DATA BLOCK:
────────
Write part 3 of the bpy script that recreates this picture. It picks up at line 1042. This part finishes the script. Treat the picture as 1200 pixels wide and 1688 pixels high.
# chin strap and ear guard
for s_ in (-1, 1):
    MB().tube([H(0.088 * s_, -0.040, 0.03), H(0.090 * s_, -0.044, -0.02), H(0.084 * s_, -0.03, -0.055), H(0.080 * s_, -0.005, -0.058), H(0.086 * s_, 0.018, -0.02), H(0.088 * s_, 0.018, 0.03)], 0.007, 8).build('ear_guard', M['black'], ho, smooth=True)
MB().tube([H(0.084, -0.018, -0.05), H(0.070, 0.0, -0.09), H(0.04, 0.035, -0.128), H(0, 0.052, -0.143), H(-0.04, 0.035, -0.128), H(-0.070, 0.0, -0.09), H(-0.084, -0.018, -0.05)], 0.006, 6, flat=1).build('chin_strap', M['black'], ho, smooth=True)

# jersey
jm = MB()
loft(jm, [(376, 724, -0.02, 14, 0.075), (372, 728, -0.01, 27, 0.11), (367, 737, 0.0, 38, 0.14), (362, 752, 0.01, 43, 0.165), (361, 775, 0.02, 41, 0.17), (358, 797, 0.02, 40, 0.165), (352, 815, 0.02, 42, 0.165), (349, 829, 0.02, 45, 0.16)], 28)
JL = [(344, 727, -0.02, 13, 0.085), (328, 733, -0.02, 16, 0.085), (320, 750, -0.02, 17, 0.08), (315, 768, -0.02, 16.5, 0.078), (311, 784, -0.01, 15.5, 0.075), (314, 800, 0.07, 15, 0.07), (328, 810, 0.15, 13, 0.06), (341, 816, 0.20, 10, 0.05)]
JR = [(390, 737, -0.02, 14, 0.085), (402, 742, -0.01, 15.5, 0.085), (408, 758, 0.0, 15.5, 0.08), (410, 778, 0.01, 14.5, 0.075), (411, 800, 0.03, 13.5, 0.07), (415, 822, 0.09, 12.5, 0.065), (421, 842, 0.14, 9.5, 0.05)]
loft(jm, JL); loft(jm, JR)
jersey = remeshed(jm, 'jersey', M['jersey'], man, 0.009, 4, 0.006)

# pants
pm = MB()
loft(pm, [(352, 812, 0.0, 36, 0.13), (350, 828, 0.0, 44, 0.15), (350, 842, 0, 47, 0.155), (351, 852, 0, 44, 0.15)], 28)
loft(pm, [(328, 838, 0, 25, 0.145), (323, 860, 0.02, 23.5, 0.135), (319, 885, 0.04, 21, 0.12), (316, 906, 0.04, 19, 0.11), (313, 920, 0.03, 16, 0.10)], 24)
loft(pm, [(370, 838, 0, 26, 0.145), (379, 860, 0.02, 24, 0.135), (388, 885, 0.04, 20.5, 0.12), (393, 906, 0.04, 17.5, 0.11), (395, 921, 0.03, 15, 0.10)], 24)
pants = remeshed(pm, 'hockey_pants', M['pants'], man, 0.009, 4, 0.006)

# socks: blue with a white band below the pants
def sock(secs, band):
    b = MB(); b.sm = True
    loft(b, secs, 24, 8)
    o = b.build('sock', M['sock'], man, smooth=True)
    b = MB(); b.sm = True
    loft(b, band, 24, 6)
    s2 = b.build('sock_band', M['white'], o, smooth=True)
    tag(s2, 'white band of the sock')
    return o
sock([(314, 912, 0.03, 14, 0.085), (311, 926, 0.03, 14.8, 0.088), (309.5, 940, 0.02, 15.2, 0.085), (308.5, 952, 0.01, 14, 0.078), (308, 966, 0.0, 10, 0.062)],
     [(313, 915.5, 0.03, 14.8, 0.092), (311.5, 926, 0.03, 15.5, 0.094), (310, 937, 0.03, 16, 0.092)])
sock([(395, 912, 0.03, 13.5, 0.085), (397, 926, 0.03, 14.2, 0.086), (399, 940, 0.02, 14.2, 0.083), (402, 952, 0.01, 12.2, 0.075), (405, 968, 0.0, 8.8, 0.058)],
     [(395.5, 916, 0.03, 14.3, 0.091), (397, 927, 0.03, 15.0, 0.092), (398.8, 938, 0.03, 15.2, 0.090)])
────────
Quote the listing above from its first line to the line with "M['pants'], man, 0.009, 4, 0.006)", inclusive, and add nothing.

Write part 3 of the bpy script that recreates this picture. It picks up at line 1042. This part finishes the script. Treat the picture as 1200 pixels wide and 1688 pixels high.
# chin strap and ear guard
for s_ in (-1, 1):
    MB().tube([H(0.088 * s_, -0.040, 0.03), H(0.090 * s_, -0.044, -0.02), H(0.084 * s_, -0.03, -0.055), H(0.080 * s_, -0.005, -0.058), H(0.086 * s_, 0.018, -0.02), H(0.088 * s_, 0.018, 0.03)], 0.007, 8).build('ear_guard', M['black'], ho, smooth=True)
MB().tube([H(0.084, -0.018, -0.05), H(0.070, 0.0, -0.09), H(0.04, 0.035, -0.128), H(0, 0.052, -0.143), H(-0.04, 0.035, -0.128), H(-0.070, 0.0, -0.09), H(-0.084, -0.018, -0.05)], 0.006, 6, flat=1).build('chin_strap', M['black'], ho, smooth=True)

# jersey
jm = MB()
loft(jm, [(376, 724, -0.02, 14, 0.075), (372, 728, -0.01, 27, 0.11), (367, 737, 0.0, 38, 0.14), (362, 752, 0.01, 43, 0.165), (361, 775, 0.02, 41, 0.17), (358, 797, 0.02, 40, 0.165), (352, 815, 0.02, 42, 0.165), (349, 829, 0.02, 45, 0.16)], 28)
JL = [(344, 727, -0.02, 13, 0.085), (328, 733, -0.02, 16, 0.085), (320, 750, -0.02, 17, 0.08), (315, 768, -0.02, 16.5, 0.078), (311, 784, -0.01, 15.5, 0.075), (314, 800, 0.07, 15, 0.07), (328, 810, 0.15, 13, 0.06), (341, 816, 0.20, 10, 0.05)]
JR = [(390, 737, -0.02, 14, 0.085), (402, 742, -0.01, 15.5, 0.085), (408, 758, 0.0, 15.5, 0.08), (410, 778, 0.01, 14.5, 0.075), (411, 800, 0.03, 13.5, 0.07), (415, 822, 0.09, 12.5, 0.065), (421, 842, 0.14, 9.5, 0.05)]
loft(jm, JL); loft(jm, JR)
jersey = remeshed(jm, 'jersey', M['jersey'], man, 0.009, 4, 0.006)

# pants
pm = MB()
loft(pm, [(352, 812, 0.0, 36, 0.13), (350, 828, 0.0, 44, 0.15), (350, 842, 0, 47, 0.155), (351, 852, 0, 44, 0.15)], 28)
loft(pm, [(328, 838, 0, 25, 0.145), (323, 860, 0.02, 23.5, 0.135), (319, 885, 0.04, 21, 0.12), (316, 906, 0.04, 19, 0.11), (313, 920, 0.03, 16, 0.10)], 24)
loft(pm, [(370, 838, 0, 26, 0.145), (379, 860, 0.02, 24, 0.135), (388, 885, 0.04, 20.5, 0.12), (393, 906, 0.04, 17.5, 0.11), (395, 921, 0.03, 15, 0.10)], 24)
pants = remeshed(pm, 'hockey_pants', M['pants'], man, 0.009, 4, 0.006)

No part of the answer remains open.